[Entries taken from a collection]
===
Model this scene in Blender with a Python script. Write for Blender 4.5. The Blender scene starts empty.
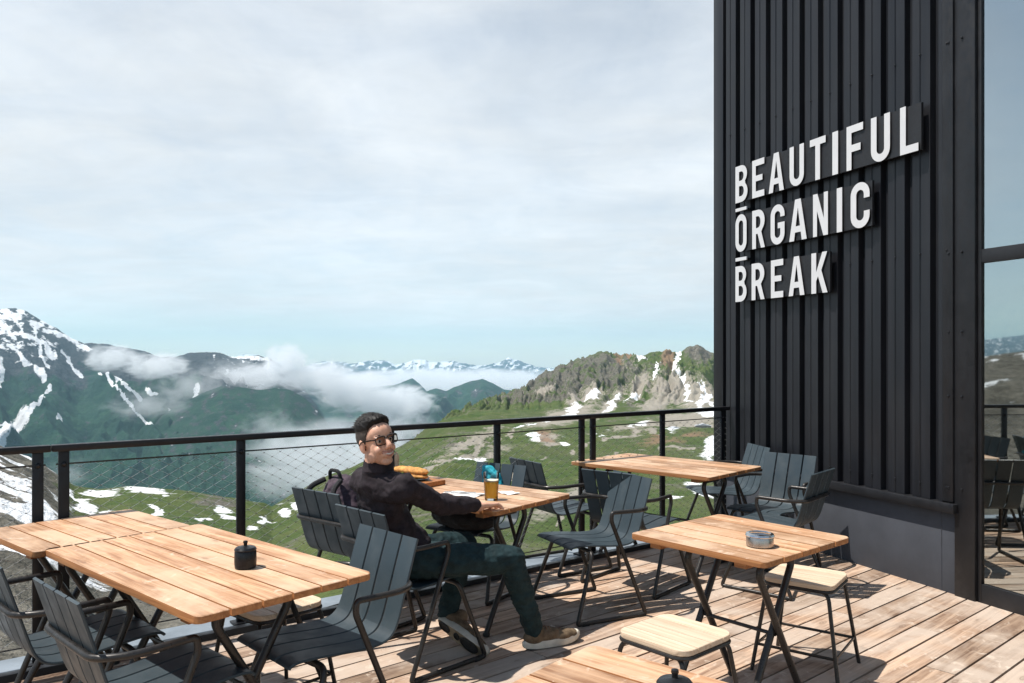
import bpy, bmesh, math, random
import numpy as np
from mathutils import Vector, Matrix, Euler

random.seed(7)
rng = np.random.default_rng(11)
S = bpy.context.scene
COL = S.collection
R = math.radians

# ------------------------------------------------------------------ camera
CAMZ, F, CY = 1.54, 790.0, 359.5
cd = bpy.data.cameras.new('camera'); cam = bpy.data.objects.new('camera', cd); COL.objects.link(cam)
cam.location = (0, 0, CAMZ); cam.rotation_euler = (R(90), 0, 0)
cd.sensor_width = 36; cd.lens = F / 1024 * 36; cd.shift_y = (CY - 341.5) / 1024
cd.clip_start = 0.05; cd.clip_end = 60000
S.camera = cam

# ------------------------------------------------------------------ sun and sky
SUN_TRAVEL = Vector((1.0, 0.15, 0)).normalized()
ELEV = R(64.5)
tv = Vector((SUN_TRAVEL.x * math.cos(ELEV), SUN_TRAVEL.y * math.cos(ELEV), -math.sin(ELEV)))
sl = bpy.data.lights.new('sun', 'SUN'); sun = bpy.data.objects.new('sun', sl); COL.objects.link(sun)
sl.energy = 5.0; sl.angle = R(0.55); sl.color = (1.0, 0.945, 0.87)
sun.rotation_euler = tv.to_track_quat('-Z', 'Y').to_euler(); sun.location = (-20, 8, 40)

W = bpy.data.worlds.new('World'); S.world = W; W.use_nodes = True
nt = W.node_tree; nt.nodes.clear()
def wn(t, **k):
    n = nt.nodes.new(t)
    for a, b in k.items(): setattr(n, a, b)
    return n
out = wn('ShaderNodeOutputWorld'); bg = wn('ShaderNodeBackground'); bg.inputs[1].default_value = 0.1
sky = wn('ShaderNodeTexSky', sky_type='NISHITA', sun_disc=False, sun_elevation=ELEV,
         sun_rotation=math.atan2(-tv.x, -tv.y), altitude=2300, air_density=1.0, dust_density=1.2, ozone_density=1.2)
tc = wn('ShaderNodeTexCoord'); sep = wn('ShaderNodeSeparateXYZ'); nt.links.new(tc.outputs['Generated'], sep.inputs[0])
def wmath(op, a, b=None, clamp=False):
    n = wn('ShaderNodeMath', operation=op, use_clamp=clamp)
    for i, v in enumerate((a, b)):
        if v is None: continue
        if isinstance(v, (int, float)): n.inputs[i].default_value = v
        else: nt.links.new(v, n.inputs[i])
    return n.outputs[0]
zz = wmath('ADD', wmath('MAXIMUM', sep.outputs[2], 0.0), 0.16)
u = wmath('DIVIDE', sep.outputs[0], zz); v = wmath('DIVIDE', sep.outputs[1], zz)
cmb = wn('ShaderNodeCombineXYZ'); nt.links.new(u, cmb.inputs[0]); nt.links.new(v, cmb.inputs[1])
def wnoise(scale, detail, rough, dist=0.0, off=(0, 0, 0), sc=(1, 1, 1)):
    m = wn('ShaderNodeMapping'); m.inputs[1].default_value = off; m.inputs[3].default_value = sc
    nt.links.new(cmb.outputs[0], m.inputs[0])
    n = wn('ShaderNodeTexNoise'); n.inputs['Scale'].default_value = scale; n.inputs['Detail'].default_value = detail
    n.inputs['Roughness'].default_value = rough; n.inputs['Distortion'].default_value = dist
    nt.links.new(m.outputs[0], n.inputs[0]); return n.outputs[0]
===
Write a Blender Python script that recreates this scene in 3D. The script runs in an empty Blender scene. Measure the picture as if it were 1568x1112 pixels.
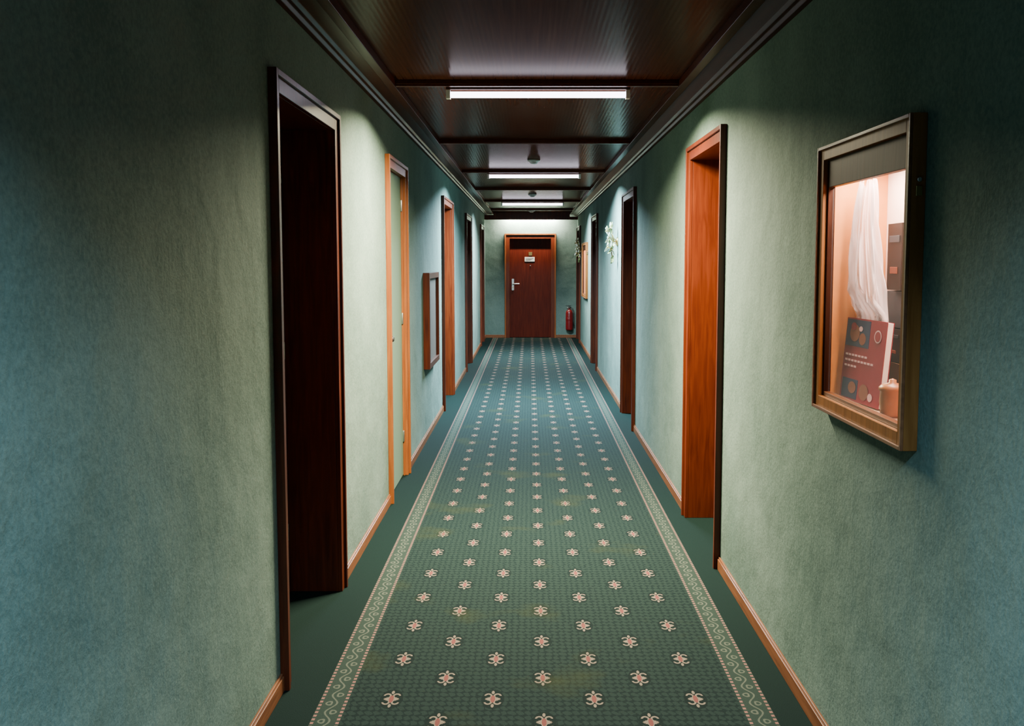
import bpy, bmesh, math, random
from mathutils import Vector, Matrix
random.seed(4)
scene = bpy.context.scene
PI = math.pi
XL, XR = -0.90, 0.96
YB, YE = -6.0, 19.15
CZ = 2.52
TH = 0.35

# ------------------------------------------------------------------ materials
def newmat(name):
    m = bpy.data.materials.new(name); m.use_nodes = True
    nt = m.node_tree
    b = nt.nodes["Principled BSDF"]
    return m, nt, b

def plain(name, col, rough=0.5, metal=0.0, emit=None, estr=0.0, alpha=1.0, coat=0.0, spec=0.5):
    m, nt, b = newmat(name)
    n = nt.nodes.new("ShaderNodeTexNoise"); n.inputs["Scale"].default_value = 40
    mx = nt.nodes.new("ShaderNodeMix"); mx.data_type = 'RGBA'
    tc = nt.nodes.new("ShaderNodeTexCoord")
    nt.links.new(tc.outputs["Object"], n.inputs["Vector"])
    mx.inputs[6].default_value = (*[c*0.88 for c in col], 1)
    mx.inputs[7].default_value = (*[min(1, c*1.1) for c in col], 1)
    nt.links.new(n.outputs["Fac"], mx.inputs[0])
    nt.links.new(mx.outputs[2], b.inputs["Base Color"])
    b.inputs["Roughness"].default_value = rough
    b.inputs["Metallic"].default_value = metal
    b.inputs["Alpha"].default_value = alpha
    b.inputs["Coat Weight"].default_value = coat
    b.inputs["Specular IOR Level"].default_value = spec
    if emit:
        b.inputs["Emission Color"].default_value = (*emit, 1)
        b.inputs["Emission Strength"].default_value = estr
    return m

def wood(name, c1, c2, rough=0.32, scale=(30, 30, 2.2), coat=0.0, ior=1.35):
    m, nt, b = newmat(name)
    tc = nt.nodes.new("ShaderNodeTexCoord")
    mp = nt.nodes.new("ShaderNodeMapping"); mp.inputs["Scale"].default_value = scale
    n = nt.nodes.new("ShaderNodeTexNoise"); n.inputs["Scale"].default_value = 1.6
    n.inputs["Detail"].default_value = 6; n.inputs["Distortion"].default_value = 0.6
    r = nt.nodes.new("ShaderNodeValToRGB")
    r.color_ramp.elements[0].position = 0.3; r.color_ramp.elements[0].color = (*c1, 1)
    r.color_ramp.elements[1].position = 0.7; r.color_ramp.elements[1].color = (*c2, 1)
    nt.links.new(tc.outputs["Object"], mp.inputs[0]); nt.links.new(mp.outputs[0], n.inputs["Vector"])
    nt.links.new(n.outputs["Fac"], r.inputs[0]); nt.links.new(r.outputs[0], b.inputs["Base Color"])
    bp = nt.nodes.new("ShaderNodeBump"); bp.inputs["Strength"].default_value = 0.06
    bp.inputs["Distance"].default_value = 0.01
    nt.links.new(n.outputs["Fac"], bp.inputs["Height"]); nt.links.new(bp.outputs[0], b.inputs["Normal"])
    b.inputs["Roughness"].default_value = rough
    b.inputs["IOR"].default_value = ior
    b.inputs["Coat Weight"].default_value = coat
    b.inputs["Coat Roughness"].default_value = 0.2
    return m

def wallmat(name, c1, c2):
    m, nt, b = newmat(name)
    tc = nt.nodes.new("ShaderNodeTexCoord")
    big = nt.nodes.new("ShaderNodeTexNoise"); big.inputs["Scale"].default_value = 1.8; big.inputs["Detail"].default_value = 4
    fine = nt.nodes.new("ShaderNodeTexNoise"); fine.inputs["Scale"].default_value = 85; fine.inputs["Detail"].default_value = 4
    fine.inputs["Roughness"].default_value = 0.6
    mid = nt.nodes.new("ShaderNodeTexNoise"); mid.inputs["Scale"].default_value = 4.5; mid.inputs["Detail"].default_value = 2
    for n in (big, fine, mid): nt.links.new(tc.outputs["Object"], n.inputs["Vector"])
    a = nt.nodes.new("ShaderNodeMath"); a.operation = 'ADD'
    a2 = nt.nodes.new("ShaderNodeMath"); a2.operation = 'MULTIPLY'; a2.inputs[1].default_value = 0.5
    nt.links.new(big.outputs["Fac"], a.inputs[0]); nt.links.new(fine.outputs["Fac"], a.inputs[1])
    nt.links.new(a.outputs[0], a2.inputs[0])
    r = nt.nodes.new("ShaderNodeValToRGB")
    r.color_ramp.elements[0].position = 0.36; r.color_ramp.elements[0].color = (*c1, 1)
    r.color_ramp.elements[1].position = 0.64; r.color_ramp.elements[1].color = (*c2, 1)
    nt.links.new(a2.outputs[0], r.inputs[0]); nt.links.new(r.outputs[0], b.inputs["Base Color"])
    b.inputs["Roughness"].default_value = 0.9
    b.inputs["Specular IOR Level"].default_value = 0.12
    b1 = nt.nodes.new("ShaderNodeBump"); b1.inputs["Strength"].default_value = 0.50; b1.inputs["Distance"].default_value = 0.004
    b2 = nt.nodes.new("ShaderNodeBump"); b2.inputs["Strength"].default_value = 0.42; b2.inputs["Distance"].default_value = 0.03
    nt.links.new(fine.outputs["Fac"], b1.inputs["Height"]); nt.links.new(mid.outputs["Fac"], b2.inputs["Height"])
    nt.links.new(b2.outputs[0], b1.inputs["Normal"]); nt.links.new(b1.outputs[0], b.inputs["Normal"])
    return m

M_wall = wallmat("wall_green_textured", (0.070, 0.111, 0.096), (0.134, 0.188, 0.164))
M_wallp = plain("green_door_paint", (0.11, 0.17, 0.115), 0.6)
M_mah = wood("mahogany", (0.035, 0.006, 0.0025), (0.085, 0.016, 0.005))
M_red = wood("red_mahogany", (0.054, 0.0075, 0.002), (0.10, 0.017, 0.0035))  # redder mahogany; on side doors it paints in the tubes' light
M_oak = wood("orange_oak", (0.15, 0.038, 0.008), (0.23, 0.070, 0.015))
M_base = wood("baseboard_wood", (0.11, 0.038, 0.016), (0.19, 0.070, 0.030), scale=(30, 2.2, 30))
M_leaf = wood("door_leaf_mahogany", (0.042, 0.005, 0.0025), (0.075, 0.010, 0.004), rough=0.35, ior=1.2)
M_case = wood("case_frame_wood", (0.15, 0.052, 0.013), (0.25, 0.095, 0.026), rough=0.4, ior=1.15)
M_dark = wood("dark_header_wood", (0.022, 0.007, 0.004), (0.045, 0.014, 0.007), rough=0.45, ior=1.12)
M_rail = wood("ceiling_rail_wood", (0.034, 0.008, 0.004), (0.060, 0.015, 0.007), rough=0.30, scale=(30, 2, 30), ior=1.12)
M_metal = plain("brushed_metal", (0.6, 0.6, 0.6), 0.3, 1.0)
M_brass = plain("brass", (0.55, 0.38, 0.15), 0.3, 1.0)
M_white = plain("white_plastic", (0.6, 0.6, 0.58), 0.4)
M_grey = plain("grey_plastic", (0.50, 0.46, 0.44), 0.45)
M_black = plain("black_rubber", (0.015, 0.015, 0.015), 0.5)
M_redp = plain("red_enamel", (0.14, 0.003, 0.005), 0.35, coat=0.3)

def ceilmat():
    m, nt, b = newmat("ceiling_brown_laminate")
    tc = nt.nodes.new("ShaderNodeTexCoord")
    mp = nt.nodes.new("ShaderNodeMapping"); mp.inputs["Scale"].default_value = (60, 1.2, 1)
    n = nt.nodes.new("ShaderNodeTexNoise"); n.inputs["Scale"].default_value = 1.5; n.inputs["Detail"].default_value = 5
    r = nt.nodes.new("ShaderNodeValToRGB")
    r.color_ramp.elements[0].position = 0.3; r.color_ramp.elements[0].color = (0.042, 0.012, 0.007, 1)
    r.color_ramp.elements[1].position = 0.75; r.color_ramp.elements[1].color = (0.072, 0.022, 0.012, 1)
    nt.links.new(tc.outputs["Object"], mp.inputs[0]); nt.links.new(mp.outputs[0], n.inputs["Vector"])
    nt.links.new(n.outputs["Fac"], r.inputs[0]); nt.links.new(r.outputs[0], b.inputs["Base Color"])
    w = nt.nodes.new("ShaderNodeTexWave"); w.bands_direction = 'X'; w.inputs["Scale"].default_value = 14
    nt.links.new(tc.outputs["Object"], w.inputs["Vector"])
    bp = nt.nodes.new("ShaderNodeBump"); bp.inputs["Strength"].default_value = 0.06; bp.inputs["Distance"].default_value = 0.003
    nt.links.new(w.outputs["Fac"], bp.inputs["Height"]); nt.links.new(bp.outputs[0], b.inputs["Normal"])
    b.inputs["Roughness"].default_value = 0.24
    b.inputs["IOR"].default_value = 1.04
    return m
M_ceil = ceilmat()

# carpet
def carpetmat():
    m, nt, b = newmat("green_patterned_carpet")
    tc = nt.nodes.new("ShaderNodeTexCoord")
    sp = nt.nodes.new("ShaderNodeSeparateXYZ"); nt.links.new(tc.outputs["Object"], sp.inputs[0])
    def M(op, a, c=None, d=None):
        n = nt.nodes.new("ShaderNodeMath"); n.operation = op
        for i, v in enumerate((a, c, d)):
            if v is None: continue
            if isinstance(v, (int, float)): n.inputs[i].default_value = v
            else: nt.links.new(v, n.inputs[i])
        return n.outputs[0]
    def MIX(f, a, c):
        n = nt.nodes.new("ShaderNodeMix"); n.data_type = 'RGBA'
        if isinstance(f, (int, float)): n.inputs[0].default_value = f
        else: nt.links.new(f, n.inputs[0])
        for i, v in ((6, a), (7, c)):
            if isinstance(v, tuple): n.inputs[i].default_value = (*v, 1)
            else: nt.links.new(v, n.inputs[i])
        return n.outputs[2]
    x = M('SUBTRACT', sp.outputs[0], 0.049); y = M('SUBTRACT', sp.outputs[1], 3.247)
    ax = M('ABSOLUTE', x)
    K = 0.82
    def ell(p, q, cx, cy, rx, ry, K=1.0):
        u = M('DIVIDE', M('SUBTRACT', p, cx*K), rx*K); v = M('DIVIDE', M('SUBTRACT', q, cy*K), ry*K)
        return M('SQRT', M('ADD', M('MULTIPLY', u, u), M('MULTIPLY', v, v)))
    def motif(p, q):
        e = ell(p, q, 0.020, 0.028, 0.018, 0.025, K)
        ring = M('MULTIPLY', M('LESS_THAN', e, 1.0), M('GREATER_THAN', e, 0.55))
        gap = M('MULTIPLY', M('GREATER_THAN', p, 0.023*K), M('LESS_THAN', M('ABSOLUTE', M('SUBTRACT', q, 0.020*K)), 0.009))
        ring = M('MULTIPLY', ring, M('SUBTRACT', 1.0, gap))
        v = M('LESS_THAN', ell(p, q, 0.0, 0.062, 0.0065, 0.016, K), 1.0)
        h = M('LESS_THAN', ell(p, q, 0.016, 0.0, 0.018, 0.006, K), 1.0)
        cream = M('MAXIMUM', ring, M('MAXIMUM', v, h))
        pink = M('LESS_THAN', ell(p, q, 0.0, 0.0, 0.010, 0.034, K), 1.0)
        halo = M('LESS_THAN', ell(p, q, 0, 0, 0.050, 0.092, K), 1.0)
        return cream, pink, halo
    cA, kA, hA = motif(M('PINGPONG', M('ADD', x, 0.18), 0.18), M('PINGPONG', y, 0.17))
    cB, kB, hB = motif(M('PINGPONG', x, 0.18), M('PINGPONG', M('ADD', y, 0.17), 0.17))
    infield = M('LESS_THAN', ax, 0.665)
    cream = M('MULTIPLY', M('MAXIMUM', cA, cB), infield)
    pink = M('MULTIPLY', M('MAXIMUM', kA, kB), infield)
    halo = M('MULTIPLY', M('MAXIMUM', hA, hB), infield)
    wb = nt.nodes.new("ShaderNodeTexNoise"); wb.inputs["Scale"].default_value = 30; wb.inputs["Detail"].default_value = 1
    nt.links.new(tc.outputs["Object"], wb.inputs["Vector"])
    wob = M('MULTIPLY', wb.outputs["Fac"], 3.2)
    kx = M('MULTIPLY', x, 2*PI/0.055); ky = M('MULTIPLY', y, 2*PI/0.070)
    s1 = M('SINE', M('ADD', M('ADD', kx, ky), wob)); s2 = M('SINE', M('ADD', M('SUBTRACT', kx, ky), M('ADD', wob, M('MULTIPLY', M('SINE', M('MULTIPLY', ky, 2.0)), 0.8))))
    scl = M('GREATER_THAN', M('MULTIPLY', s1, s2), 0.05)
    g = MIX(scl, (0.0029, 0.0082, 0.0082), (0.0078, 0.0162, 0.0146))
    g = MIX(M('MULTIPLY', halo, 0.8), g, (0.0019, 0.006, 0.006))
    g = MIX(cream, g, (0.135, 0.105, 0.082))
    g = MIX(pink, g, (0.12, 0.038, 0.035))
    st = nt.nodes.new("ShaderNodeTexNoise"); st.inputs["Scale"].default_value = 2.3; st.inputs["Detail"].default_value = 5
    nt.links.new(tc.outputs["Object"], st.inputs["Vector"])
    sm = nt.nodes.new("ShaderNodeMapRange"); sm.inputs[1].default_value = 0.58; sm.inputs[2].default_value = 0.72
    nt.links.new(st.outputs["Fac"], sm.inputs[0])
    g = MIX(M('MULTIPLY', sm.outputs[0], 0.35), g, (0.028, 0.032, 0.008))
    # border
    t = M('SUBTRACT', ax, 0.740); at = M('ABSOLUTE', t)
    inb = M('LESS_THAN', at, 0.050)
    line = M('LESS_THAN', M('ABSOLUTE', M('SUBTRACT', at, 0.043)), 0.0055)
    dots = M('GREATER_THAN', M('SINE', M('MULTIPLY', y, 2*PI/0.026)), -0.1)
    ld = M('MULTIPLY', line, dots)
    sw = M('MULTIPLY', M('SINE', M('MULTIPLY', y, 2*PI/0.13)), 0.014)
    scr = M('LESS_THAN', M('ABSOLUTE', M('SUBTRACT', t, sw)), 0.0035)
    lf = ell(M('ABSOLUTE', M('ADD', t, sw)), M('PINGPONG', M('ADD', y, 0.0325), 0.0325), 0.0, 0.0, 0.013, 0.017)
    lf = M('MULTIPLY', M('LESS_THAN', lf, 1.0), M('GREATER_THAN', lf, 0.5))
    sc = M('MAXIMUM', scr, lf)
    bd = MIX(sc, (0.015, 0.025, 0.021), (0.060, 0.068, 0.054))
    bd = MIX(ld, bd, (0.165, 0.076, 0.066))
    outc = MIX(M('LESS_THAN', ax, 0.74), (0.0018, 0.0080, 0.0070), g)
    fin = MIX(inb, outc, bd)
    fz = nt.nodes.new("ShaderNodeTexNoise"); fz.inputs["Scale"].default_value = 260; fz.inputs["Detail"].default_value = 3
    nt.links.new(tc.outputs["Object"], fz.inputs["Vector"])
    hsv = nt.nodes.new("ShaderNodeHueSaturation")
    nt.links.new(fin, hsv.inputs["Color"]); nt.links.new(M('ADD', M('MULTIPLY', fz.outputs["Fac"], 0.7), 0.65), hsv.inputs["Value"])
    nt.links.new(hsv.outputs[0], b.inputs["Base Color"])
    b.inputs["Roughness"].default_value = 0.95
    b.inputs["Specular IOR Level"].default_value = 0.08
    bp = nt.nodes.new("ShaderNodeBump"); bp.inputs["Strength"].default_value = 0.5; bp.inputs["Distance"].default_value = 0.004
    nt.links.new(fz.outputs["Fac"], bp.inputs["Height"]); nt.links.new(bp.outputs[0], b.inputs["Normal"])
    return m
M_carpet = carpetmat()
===
TASK REQUIREMENTS: Find out how many lines in the listing contain the string "Python". Give the number alone.

RESPONSE: 2